Books Christian Living Evangelism

Think Before you Buy – Amazon or High Street Bookstore?

Yesterday I learned a valuable lesson. I needed to buy a book (Mere Christianity) for someone and did my normal…looked it up on Amazon and was just about to press the button, knowing that it would arrive within a day and that it would be cheap. However before I pressed the thought struck me – ‘why are you doing this? There is a Christian book store in the centre of your town”. So I went to CLC, bought the book. Result? It cost me £1 more, I got it instantly and I got the opportunity to support a Christian presence on the high street in my own city. CLC is a rapidly improving Christian bookstore in the centre of Dundee – should all of us who are believers in this city and who want to support this Christian witness make a habit of buying our books there more often? And if the books you want are not there – why not get them to order them in for you? The more good books you order, the more they will stock them! Lesson learned…

Perhaps all of us, wherever we are should use the ‘economic’ power that we have intelligently. Would my saving of £1 really have been worth it? What about the environmental cost of all that packaging and extra fuel? What about the jobs of those who work in the High Street? What about the ridiculous pressure that Amazon are able to put on publishers and writers because of their massive purchasing power? But perhaps most of all, what about the public witness of a Christian shop on the High Street where people can just walk in, look at books and meet at real life Christians? I’m not saying I will never use Amazon again, but I will certainly be more careful and thoughtful in my purchases. Why should I fund a massive corporation which is using some of its profits to attack Christian values when I can purchase the book I want in my local CHristian bookshop?

8 comments

  1. Totally agree! We support our local Christian bookshop, Bridge Books in Exeter for the same reasons you’ve mentioned. However when it comes to e-books, I buy from Amazon so I can read them on Kindle/ iPad actually. Unfortunately local Christian bookshops can’t compete with this, but they are great for all kinds of cards and gifts!

  2. I must own up to using the Amazon option from time to time (guilt, guilt!)

    But what I have been increasingly aware of is that, these days, very few churches (including my own) have their own book stall. Indeed there seems to be almost no culture of reading good Christian books, other than the latest “I died and went to heaven …” type of lit trash!

    When I was a young Christian in London we had book reviews on a weekly basis, and we bought them. Packer, Stott, MLJ, Motyer, Tozer, Pawson to name but a few, plus the Tyndale commentaries. In addition we read biographies and autobiographies of the great missionaries. We still have many of them stuffing our bookcases and cupboards. (We have the story of the China Inland Mission – Hudson Taylor, written by Mrs. Hudson Taylor published many years ago – a most amazing account, especially in view of what is happening in China today). Of course there are also many excellent contemporary writers such as Os Guiness (and DR!)

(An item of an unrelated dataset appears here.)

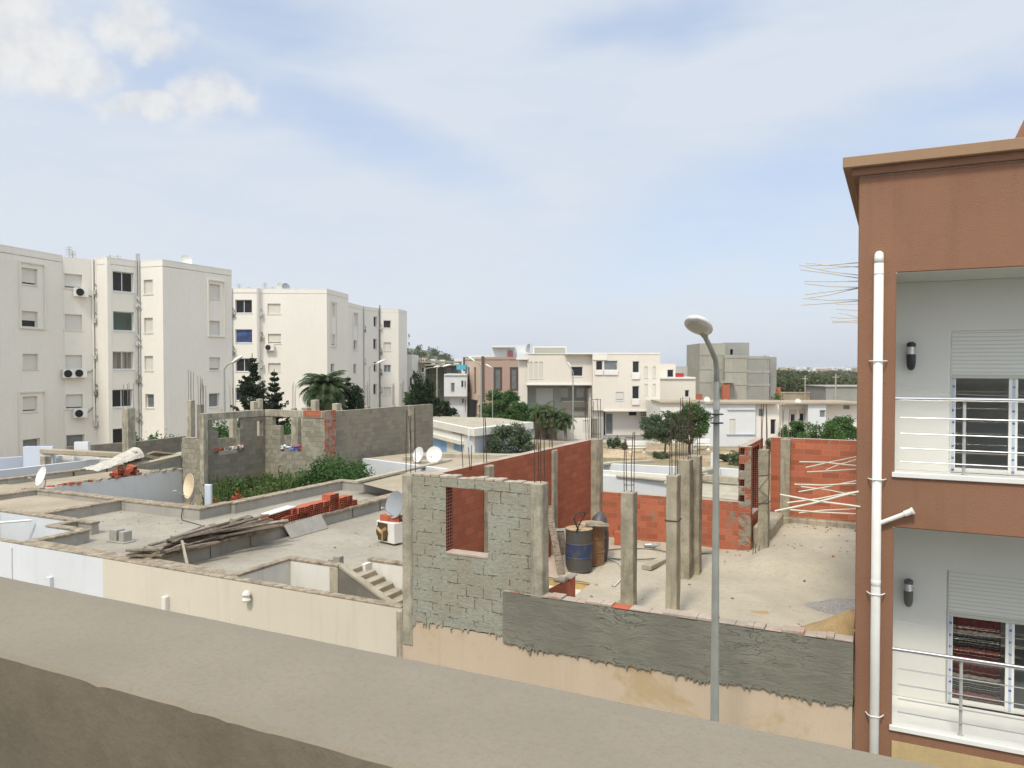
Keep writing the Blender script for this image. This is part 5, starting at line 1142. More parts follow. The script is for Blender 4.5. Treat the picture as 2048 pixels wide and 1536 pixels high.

    I have been reflecting on why this is so – that many Christians simply do not read, or if they do then it tends to be the latest super spiritual blockbuster which requires no intellectual input other than the basic ability to be able to read!

    It seems to me that in these post-modern days many Christians are looking for direct encounters with God – intense experiences of the Holy Spirit, direct “words” or “visions” which bypass the need to engage with the scriptures or to think about the faith. We seem to have substituted ministry teams and worship leaders in place of finding Jesus in the scriptures. The trouble is that this approach leaves many Christians ignorant and very vulnerable.

    Perhaps I need to start a campaign in my own church and, in consequence, support our local Christian bookshop.

  3. Absolutely. What really annoys me, is to see people (in Christian bookshops) reading the book, taking a note of the ISBN number and walking out. The bookshops will not survive if we treat them in that way.

  4. Could you repeat this message on Facebook so that I can share it widely?
    From a Christian bookshop manager in South Wales.